Brief :: Only the lines from the first one through the line with "S.cycles.sample_clamp_indirect = 6;" should be printed, exactly as they appear.

-*-*-

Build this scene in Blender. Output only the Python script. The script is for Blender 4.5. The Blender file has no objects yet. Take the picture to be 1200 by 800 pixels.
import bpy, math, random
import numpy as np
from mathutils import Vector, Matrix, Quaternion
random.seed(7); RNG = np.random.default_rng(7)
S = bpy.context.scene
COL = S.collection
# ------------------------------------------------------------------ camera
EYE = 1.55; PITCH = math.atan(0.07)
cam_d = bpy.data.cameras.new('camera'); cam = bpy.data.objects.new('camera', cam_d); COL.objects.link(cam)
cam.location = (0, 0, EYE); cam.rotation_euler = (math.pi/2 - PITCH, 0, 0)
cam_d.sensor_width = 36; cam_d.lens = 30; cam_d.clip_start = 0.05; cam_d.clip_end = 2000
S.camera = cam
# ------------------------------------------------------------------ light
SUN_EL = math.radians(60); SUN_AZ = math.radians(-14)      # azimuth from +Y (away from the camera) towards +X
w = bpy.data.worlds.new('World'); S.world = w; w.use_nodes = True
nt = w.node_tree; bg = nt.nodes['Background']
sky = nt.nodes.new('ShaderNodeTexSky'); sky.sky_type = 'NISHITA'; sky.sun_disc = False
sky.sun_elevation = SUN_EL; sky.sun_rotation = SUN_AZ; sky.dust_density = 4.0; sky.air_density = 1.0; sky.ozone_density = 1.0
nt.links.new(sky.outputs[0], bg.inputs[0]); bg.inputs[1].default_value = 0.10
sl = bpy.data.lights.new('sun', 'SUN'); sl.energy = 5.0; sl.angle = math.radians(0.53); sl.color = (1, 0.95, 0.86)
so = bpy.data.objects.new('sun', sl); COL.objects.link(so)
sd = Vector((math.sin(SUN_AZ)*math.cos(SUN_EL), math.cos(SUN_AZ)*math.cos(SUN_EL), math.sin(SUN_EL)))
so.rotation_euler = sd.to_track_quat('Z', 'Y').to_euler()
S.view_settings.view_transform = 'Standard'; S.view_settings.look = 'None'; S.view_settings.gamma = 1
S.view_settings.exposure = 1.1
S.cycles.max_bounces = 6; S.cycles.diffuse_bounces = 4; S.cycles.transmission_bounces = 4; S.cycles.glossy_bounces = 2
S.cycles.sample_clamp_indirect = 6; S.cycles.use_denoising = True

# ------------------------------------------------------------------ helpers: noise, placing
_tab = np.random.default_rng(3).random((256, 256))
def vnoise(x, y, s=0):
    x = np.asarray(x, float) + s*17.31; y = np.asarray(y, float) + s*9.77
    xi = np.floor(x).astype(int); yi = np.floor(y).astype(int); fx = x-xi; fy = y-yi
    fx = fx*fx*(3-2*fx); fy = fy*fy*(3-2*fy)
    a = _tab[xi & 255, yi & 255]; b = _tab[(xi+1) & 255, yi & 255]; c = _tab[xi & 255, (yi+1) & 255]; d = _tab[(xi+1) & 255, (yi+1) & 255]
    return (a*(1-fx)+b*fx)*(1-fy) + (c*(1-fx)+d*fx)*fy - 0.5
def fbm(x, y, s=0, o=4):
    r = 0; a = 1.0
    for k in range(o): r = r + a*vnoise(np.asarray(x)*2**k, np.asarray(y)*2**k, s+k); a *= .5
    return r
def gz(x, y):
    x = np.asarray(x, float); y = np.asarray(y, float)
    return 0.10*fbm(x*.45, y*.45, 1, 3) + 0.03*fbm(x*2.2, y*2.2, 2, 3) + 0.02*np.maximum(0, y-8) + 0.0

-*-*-

Task output ::
Build this scene in Blender. Output only the Python script. The script is for Blender 4.5. The Blender file has no objects yet. Take the picture to be 1200 by 800 pixels.
import bpy, math, random
import numpy as np
from mathutils import Vector, Matrix, Quaternion
random.seed(7); RNG = np.random.default_rng(7)
S = bpy.context.scene
COL = S.collection
# ------------------------------------------------------------------ camera
EYE = 1.55; PITCH = math.atan(0.07)
cam_d = bpy.data.cameras.new('camera'); cam = bpy.data.objects.new('camera', cam_d); COL.objects.link(cam)
cam.location = (0, 0, EYE); cam.rotation_euler = (math.pi/2 - PITCH, 0, 0)
cam_d.sensor_width = 36; cam_d.lens = 30; cam_d.clip_start = 0.05; cam_d.clip_end = 2000
S.camera = cam
# ------------------------------------------------------------------ light
SUN_EL = math.radians(60); SUN_AZ = math.radians(-14)      # azimuth from +Y (away from the camera) towards +X
w = bpy.data.worlds.new('World'); S.world = w; w.use_nodes = True
nt = w.node_tree; bg = nt.nodes['Background']
sky = nt.nodes.new('ShaderNodeTexSky'); sky.sky_type = 'NISHITA'; sky.sun_disc = False
sky.sun_elevation = SUN_EL; sky.sun_rotation = SUN_AZ; sky.dust_density = 4.0; sky.air_density = 1.0; sky.ozone_density = 1.0
nt.links.new(sky.outputs[0], bg.inputs[0]); bg.inputs[1].default_value = 0.10
sl = bpy.data.lights.new('sun', 'SUN'); sl.energy = 5.0; sl.angle = math.radians(0.53); sl.color = (1, 0.95, 0.86)
so = bpy.data.objects.new('sun', sl); COL.objects.link(so)
sd = Vector((math.sin(SUN_AZ)*math.cos(SUN_EL), math.cos(SUN_AZ)*math.cos(SUN_EL), math.sin(SUN_EL)))
so.rotation_euler = sd.to_track_quat('Z', 'Y').to_euler()
S.view_settings.view_transform = 'Standard'; S.view_settings.look = 'None'; S.view_settings.gamma = 1
S.view_settings.exposure = 1.1
S.cycles.max_bounces = 6; S.cycles.diffuse_bounces = 4; S.cycles.transmission_bounces = 4; S.cycles.glossy_bounces = 2
S.cycles.sample_clamp_indirect = 6; S.cycles.use_denoising = True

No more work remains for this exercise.